Die Radio- und TV-Sender müssen ihre Programmbänder ein Jahr lang aufbewahren und diese auf Anforderung der RTÜK-Behörde oder der Staatsanwalt vorlegen. Verstöße dagegen werden mit einem Jahr Haft und bis zu 10 Milliarden TL Geldbusse bestraft.

Besonders problematisch ist, dass künftig Äußerungen in den elektronischen Medien verboten sind, die Angst hervorrufen, die Pessimismus und Hoffnungslosigkeit einflössen oder "Schwarzmalerei" bedeuten. Außerdem sind Beiträge verboten, die sich gegen die "nationalen und geistigen Werte der türkischen Familienstruktur" richten. Solche vagen und unscharfen Begriffe laden gerade dazu ein, willkürlich gegen missliebige Berichte und Kommentare strafrechtlich vorzugehen.
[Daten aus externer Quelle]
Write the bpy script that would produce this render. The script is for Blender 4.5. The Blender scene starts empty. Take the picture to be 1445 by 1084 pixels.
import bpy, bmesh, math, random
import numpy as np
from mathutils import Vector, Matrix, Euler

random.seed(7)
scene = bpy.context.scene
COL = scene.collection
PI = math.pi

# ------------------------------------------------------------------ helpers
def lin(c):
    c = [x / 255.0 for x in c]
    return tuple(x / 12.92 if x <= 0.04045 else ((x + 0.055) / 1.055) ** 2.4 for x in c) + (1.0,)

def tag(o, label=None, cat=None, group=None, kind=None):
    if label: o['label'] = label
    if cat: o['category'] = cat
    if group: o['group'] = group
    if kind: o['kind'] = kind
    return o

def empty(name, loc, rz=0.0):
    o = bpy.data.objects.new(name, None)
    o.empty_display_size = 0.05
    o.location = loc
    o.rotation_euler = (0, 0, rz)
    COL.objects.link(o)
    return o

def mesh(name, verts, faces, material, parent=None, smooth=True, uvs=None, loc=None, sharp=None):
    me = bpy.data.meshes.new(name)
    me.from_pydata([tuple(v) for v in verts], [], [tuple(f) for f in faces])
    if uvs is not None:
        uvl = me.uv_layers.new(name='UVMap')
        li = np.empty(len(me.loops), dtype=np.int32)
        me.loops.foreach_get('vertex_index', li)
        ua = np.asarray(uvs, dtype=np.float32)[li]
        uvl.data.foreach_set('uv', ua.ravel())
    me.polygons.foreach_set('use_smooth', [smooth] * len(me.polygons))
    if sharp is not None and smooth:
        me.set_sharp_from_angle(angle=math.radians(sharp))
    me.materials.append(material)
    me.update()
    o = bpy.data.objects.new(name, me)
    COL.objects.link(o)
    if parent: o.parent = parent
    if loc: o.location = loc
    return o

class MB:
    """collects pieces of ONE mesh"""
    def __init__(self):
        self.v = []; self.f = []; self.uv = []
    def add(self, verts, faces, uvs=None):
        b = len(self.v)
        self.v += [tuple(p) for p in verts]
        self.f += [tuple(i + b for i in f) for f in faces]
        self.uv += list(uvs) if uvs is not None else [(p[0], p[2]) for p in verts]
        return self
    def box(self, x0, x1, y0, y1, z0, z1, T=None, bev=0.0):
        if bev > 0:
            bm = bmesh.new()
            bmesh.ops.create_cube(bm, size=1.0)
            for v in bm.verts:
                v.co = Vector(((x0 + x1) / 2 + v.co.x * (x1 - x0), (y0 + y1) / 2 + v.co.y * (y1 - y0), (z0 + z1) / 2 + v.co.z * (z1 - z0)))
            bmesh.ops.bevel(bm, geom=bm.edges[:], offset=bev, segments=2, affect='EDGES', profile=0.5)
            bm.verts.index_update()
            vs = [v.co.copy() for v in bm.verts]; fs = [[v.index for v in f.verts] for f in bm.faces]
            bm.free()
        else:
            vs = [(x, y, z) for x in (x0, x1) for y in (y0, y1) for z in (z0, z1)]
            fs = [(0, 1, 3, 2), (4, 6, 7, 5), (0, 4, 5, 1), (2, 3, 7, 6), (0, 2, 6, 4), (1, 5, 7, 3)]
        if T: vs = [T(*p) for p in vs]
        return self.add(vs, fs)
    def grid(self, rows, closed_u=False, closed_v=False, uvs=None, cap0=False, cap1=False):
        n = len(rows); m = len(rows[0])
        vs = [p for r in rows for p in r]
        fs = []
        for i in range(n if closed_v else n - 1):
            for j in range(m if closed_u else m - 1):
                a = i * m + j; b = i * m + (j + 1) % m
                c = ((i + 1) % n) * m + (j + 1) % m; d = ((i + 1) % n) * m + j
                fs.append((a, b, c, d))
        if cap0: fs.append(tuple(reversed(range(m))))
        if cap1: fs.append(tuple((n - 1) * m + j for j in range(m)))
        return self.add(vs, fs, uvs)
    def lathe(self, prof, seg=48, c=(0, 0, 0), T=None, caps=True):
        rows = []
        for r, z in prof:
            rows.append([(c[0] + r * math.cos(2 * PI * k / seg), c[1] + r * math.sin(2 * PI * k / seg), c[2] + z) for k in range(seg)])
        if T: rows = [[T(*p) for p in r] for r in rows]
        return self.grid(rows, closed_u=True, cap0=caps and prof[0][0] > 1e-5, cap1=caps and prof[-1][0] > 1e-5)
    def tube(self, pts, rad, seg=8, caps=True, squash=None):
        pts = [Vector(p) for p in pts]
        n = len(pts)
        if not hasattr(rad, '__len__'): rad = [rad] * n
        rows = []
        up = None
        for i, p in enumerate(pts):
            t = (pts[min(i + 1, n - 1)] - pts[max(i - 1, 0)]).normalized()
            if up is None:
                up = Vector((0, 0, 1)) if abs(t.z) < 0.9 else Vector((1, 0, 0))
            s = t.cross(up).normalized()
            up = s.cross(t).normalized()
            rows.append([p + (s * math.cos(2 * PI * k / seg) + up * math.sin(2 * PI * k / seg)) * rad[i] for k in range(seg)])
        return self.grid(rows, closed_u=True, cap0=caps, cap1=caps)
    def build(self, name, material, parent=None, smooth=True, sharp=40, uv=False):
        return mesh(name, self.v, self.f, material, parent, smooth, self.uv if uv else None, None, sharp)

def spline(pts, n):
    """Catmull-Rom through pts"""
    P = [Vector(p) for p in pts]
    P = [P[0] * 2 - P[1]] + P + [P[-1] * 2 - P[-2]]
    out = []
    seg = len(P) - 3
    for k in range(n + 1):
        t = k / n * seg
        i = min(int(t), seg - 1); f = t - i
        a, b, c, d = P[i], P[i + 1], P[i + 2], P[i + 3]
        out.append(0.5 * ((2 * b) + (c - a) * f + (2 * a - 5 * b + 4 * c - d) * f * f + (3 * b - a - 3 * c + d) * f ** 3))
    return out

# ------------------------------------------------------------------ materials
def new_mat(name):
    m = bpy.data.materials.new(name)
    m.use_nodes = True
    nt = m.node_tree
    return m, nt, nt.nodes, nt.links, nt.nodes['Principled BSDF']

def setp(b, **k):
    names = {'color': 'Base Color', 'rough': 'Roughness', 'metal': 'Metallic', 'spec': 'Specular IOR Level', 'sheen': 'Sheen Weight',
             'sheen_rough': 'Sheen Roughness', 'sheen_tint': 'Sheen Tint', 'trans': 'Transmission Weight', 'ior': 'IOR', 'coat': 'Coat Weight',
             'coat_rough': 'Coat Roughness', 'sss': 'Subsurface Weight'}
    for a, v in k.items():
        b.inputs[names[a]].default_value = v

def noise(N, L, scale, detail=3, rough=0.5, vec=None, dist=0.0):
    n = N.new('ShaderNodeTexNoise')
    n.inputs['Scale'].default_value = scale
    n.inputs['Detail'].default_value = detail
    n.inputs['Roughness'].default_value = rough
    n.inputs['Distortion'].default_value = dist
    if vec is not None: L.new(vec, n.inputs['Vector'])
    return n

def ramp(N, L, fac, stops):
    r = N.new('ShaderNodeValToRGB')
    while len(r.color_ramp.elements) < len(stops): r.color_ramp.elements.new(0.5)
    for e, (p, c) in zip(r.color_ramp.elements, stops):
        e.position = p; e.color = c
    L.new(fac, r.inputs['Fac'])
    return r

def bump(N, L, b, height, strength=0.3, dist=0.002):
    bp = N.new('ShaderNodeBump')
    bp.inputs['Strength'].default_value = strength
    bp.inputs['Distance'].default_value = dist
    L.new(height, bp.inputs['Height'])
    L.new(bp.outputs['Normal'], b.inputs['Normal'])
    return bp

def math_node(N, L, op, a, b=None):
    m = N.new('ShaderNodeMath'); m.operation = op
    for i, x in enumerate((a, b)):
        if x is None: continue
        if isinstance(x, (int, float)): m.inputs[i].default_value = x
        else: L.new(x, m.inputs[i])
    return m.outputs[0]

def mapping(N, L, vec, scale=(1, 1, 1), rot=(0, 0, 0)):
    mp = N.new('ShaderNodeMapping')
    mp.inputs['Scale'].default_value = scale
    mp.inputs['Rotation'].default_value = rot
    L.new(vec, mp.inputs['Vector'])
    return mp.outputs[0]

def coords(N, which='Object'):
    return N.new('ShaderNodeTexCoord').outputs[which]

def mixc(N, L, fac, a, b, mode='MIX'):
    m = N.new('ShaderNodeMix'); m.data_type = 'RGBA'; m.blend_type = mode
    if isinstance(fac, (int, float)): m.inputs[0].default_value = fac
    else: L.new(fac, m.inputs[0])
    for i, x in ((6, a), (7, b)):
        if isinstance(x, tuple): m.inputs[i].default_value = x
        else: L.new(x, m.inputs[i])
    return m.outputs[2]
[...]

Dieses RTÜK-Gesetz bedeutet einen Rückschritt in Punkto Medien- und Meinungsfreiheit. Es widerspricht den von der EU aufgestellten politischen Aufnahmebedingungen in die Europäische Union. Mesut Yilmaz, der zuständig ist für die Türkei-EU-Beziehungen, hat dies selbst festgestellt und angekündigt, dass dieses Gesetz baldmöglichst wieder novelliert wird. Nunmehr liegt das Gesetz beim Verfassungsgericht und wird einige Monate lang geprüft; erst nach dessen Entscheidung wird klar sein, wie die Rechtslage für die elektronischen Medien künftig in der Türkei sein wird.